In the case of Akhmadulina such a stricture would hardly be fair. Her own life may be a throwaway matter where her poems are concerned, but she has a vivid sense of her forebears, expressed in the prose piece ‘Babushka’, and a deep if conventional kinship with previous Russian writers. Her poem on Mandelstam is moving – she imagines the poet, who was fond of pastries and sweet things, in the haven of one of her own nightmares, where she could feed these things to him, and weep. Yet it is also a bit prescriptive, for such homage is common now in Soviet poetry, and goes in some degree with its exploitation of the marvellous gift for being recited possessed by the Russian language. There is an agreeable irony in the fact that Pushkin, whose love poetry and narrative poetry is supremely recitable, was in fact exceedingly inept at reading it – all his friends said so. Akhmadulina reads her poems, like other present-day poets in Russia, to vast popular audiences, reciting them, as she says, by heart, and as if they did not belong to her. Excellent in a way – although the Soviet poets, and their audiences, tend to overdo these things.
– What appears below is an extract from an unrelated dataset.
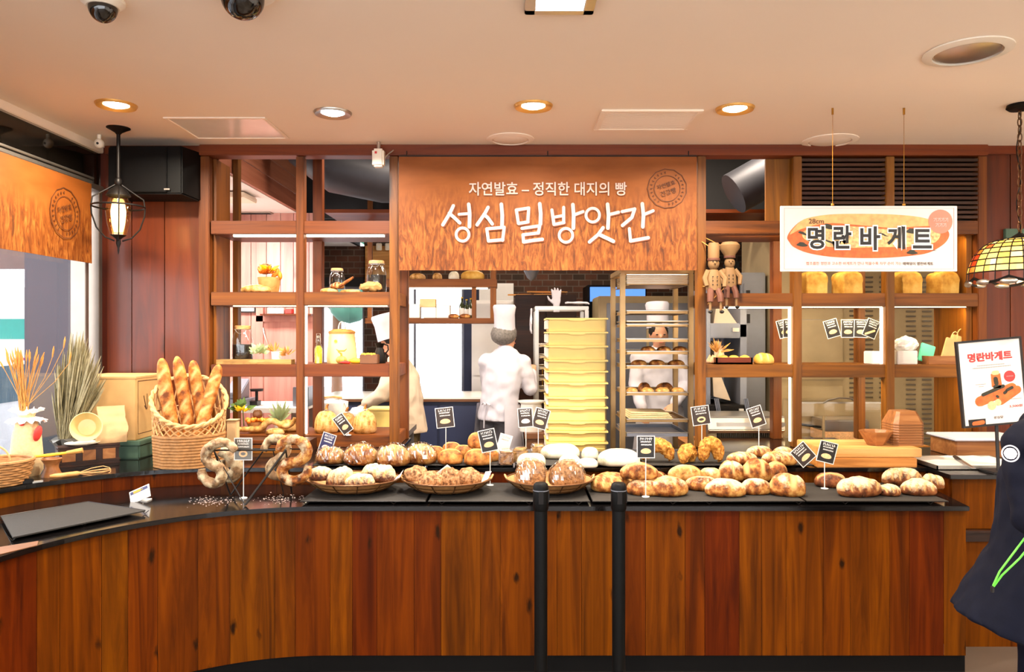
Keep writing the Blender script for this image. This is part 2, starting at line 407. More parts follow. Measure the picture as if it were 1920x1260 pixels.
bread('crust_fried', '784010', 'b07428', 'c89850', fl=.1, nscale=60, bumpy=1.0)
bread('crust_baguette', '683410', 'b06828', 'c89450', crumb='e0b878', fl=.2, nscale=16)
bread('crust_toast', 'a87428', 'c49440', 'd0a858', crumb='e6c47c', fl=.1, bumpy=.1, nscale=9)
bread('crust_nut', '503018', '946840', 'b49068', fl=.3, nscale=60, bumpy=.9)
bread('crust_rye', '443020', '806040', 'a08060', fl=.9, nscale=18)
bread('crust_cake', '805828', 'b89058', 'c8a878', fl=.1, nscale=40, bumpy=.3)
def tiffany():
    t = NT('tiffany_glass').set(.25, 0, .5); at = t.n('ShaderNodeAttribute', attribute_name='c'); t.l(at, 'Color', t.b, 'Base Color'); t.l(at, 'Color', t.b, 'Emission Color')
    t.b.inputs['Emission Strength'].default_value = .6
tiffany()
def vcol(name, rough=.5):
    t = NT(name).set(rough); at = t.n('ShaderNodeAttribute', attribute_name='c'); n = t.noise(t.mapping(), 30); x = t.mix((at, 'Color'), (n, 0), .12, 'OVERLAY'); t.base(x, 2)
vcol('printed')
# ---------------------------------------------------------------- the room shell
XL, YW, ZC = -2.68, 4.9, 2.885
b = MB(); b.box(-4.6, 4.4, -3.2, 10.2, -.06, 0); struct(b.build('floor', 'floor_tile', smooth=False))
b = MB(); b.box(XL - .15, 4.4, -3.2, 5.02, ZC, ZC + .12); struct(b.build('ceiling', 'ceiling_paint', smooth=False))
b = MB(); b.box(4.25, 4.4, -3.2, 10.2, 0, 3.75); struct(b.build('wall_right', 'white_paint', smooth=False))
b = MB(); b.box(XL - .15, 4.4, -3.2, -3.05, 0, .35); b.box(XL - .15, 4.4, -3.2, -3.05, 2.62, 3.0); b.box(3.9, 4.4, -3.2, -3.05, .35, 2.62); struct(b.build('wall_front', 'white_paint', smooth=False))
sw = bpy.data.objects.new('window_4', None); C.objects.link(sw); OFF[sw] = Vector((0, 0, 0)); struct(sw)  # unseen shopfront window, added to let in daylight fill
b = MB(); b.box(XL - .1, 3.9, -3.13, -3.122, .35, 2.62); b.build('pane', 'clear_glass', sw, smooth=False)
b = MB()
for x in (XL - .1, -1.1, .5, 2.2, 3.87): b.box(x - .03, x + .03, -3.16, -3.08, .35, 2.62)
b.build('frame', 'window_metal', sw, smooth=False)
def planks(b, x0, x1, z0, z1, y, ws, rnd, gap=.006, th=.03):     # vertical boards facing the camera
    x = x0; i = 0
    while x < x1 - 1e-4:
        w = min(ws[i % len(ws)], x1 - x); b.col = (rnd.random(), rnd.random(), rnd.random()); b.box(x + gap / 2, x + w - gap / 2, y, y + th, z0, z1); x += w; i += 1
rn = random.Random(4)
b = MB(); b.box(XL - .15, -2.03, YW + .03, YW + .12, 0, ZC); planks(b, XL + .02, -2.03, 0, ZC, YW, [.165, .215, .24], rn)
struct(b.build('wall_back', 'wall_planks', smooth=False))
b = MB(); b.box(3.09, 4.3, YW + .03, YW + .12, 0, ZC); planks(b, 3.09, 4.25, 0, ZC, YW, [.18, .13, .2, .19], rn)
struct(b.build('wall_back_right', 'wall_planks', smooth=False))
# beam over the serving opening, with the stepped ends
b = MB(); b.col = (.5, .3, .7); b.box(-2.03, 3.09, YW - .06, YW + .06, 2.815, ZC); b.col = (.1, .3, .2)
b.box(XL + .02, -1.93, YW - .03, YW, ZC - .055, ZC); b.box(3.03, 4.25, YW - .03, YW, ZC - .055, ZC)
struct(b.build('trim_1', 'beam_wood', bevel=.004))
b = MB(); b.col = (.2, .2, .2); b.box(-2.045, -1.975, YW - .03, YW + .1, 0, 2.815); b.box(3.04, 3.1, YW - .03, YW + .1, 0, 2.815)
struct(b.build('trim_2', 'shelf_wood_post', bevel=.004))
# left wall: low wall, dark mirror band above the rail, window between
b = MB(); b.box(XL - .15, XL, -3.2, YW + .1, 0, .86); struct(b.build('wall_left', 'wall_planks', smooth=False))
b = MB(); b.box(XL - .12, XL - .02, -3.2, YW, 2.62, ZC); struct(b.build('wall_left_upper', 'mirror_dark', smooth=False))
b = MB(); b.box(XL - .03, XL + .012, -3.2, YW - .02, 2.835, ZC); struct(b.build('trim_3', 'ceiling_paint', bevel=.004))
win = bpy.data.objects.new('window_1', None); C.objects.link(win); OFF[win] = Vector((0, 0, 0)); struct(win)
b = MB(); b.box(XL - .06, XL - .052, -3.1, YW - .02, .86, 2.6); b.build('pane', 'clear_glass', win, smooth=False)
b = MB(); b.box(XL - .09, XL + .005, -3.1, YW, 2.585, 2.62); b.box(XL - .09, XL, -3.1, YW, .86, .9)
for y in (4.72, 4.875, 1.9, -.4, -3.05): b.box(XL - .1, XL - .005, y - .02, y + .02, .86, 2.6)
b.build('frame', 'window_metal', win, smooth=False, bevel=.003)
# kitchen and side room behind the opening
b = MB(); b.box(-1.97, 4.4, 5.02, 10.2, 3.62, 3.7); struct(b.build('ceiling_kitchen', 'dark_void', smooth=False))
b = MB(); b.box(-3.3, -2.001, 5.02, 10.2, 2.78, 2.86); struct(b.build('ceiling_side_room', 'white_paint', smooth=False))
b = MB(); b.box(-1.97, 4.4, 5.02, 5.06, ZC, 3.7); struct(b.build('wall_front_kitchen', 'dark_void', smooth=False))
rn = random.Random(8); b = MB(); z = 2.78
while z < 3.6: b.col = (rn.random(), rn.random(), rn.random()); b.box(-2.0, -1.97, 5.02, 6.85, z + .003, z + .147); z += .15
struct(b.build('trim_4', 'ceiling_boards', smooth=False))
b = MB(); b.box(-1.99, -1.95, 6.85, 9.6, 2.78, 3.62); struct(b.build('trim_5', 'dark_void', smooth=False))
b = MB(); b.box(XL - .15, XL, 5.02, 10.2, 0, 3.0); struct(b.build('wall_side_room', 'white_paint', smooth=False))
b = MB(); b.box(XL, -1.86, 6.98, 7.06, 0, 2.78); planks(b, XL, -1.85, 0, 2.78, 6.95, [.13, .12, .145], rn); struct(b.build('wall_boarded', 'pink_boards', smooth=False))
# far wall: brick above, openings for two windows, dark door, plaster
YF = 9.6
b = MB()
b.box(-2.7, -1.75, YF, YF + .2, 2.36, 2.78); b.box(-1.9, -1.45, YF, YF + .2, 0, 3.62); b.box(-.28, 4.4, YF, YF + .2, 0, 3.62); b.box(-1.45, -.28, YF, YF + .2, 2.33, 3.62)
struct(b.build('wall_far', 'brick', smooth=False))
b = MB(); b.box(-.42, .02, YF - .05, YF - .001, 0, 2.3); struct(b.build('wall_far_plaster', 'white_paint', smooth=False))
b = MB(); b.box(-2.7, -1.9, YF - .01, YF + .1, 2.26, 2.38); struct(b.build('trim_6', 'dark_void', smooth=False))
for k, (x0, x1, zt) in enumerate(((-2.68, -1.9, 2.28), (-1.45, -.62, 2.33))):
    w = bpy.data.objects.new('window_%d' % (k + 2), None); C.objects.link(w); OFF[w] = Vector((0, 0, 0)); struct(w)
    g = MB(); g.box(x0, x1, YF + .08, YF + .086, .3, zt); g.build('pane', 'clear_glass', w, smooth=False)
    f = MB(); f.box(x0 - .03, x0 + .03, YF + .04, YF + .12, 0, zt); f.box(x1 - .03, x1 + .03, YF + .04, YF + .12, 0, zt); f.box(x0, x1, YF + .04, YF + .12, zt - .05, zt); f.box(x0, x1, YF + .04, YF + .12, .0, .3)
    if k: f.box(-1.27, -1.24, YF + .04, YF + .12, .3, zt)
    f.build('frame', 'steel_blue', w, smooth=False)
dr = bpy.data.objects.new('door_1', None); C.objects.link(dr); OFF[dr] = Vector((0, 0, 0)); struct(dr)
b = MB(); b.box(-.62, -.28, YF + .02, YF + .08, 0, 2.33); b.build('leaf', 'navy_panel', dr, smooth=False)
b = MB(); b.tube([(-.5, YF + .02, 1.26), (-.5, YF - .06, 1.24), (-.5, YF - .06, .92), (-.5, YF + .02, .9)], .012); b.build('handle', 'brass', dr)
b = MB(); b.box(-1.95, 4.25, 7.0, 7.04, 2.74, 3.62); struct(b.build('dark_sheet_kitchen', 'dark_void', smooth=False))  # black sheet added so the space above the soffit reads dark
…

Pushkin himself, with his usual tongue-in-cheek smile, invents in ‘Egyptian Nights’ a wandering Italian improvisatore, who can compose electrifying trochaics on any subject the audience may suggest. It happens that Akhmadulina’s paternal grandfather was an itinerant Italian musician, as she recalls in ‘Babushka’. She has herself a talent for narrative poems, like ‘A Fairy Tale about Rain’, which carries a friends-of-the-earth message.